New Orleans native Dennis Holt was 12-years-old when he joined a gang of friends “tagging” their neighborhood with graffiti. Twenty years later, he’s an accomplished multi-media artist, using tagging techniques to create provocative collage paintings. “I never took it that serious, then some of my friends’ paintings started selling for three or four thousand dollars,” says Holt, who grew up in a tough 8th Ward neighborhood. “I was like, damn—that’s the same stuff we were spray painting on buildings.”

Poetic and raw, his streetwise images mix social commentary and vibrant design. Much of Holt’s neighborhood remains vacant after flooding with ten feet of water. A neighbor recently committed suicide. But Holt resists directly turning his hurricane experience into art. “We’re still struggling like we were before—it’s the same crime rate, the same pitiful school system, the same crooked ass politicians,” says Holt. “I’m not going to vent on a house being knocked down.”

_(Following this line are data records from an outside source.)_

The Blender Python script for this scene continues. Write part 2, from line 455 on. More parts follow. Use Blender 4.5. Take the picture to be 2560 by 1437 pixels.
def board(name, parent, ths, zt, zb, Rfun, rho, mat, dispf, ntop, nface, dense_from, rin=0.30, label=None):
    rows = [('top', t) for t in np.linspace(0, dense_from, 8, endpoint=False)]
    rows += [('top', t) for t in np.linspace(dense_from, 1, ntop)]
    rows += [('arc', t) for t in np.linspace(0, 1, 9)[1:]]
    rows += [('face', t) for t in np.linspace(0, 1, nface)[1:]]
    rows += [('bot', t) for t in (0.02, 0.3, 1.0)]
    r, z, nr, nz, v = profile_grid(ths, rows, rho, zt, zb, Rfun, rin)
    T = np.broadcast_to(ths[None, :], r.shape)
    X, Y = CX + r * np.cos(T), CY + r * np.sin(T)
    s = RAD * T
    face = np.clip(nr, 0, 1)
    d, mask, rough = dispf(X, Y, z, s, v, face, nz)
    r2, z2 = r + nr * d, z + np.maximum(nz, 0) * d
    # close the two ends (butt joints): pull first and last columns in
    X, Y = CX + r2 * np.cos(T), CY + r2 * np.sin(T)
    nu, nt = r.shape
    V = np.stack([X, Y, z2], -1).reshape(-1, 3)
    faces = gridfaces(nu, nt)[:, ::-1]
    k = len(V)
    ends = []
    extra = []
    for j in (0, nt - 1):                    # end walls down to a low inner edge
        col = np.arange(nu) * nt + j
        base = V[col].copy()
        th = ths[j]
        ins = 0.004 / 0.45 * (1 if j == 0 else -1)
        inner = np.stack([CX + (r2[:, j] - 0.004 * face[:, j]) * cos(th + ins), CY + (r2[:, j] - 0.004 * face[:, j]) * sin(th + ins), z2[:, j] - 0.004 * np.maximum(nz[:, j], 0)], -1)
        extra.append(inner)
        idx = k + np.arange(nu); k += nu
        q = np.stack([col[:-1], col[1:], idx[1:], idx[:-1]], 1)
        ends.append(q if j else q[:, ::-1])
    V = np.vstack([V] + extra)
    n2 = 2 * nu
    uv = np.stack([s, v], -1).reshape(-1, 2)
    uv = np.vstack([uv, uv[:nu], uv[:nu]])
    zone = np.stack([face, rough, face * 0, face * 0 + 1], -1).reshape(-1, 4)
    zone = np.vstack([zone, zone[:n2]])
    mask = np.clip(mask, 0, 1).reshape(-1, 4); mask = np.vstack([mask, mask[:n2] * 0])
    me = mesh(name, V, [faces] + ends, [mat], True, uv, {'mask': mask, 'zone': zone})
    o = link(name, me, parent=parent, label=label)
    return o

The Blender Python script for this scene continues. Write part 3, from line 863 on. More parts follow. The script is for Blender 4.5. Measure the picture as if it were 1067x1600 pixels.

A performance artist and one-man band, Clyde Casey draws astonished crowds on New Orleans sidewalks with his Synergistic Sonic Sensor Shuttle – a ‘calliope on wheels’ that is as much a work of visual art as a music machine. Playing percussion, harmonica, xylophone and accordion, he encourages his audience to join in on pot lids, metal serving-plates and various cast-off objects. His Sensor Shuttle incorporates a magnetic chessboard, spinning fan-blades and an assortment of flashing lights. “I try to inject as much humor into everything as possible,” he explains.

Casey’s experience during Katrina was anything but humorous, though. After a forced evacuation of the city was ordered, he was knocked off his bicycle, beaten, and had a gun held to his head by state troopers. Yet still he stayed, and soon after the storm he was searching piles of hurricane trash for the ‘cosmic debris’ he used to build his current Sensor Shuttle. He also created a found-art environment in the converted greenhouse shed where he lives and works. Fascinated with the possibility of extraterrestrial life, he creates UFOs and robots from cast-off Katrina junk.

Whether it’s a hurricane or a parade,” he says. “Life is one moment turning into the next. We’re all just people bouncing off each other, creating our next moment. More than any place I’ve been, that’s what New Orleans is about.”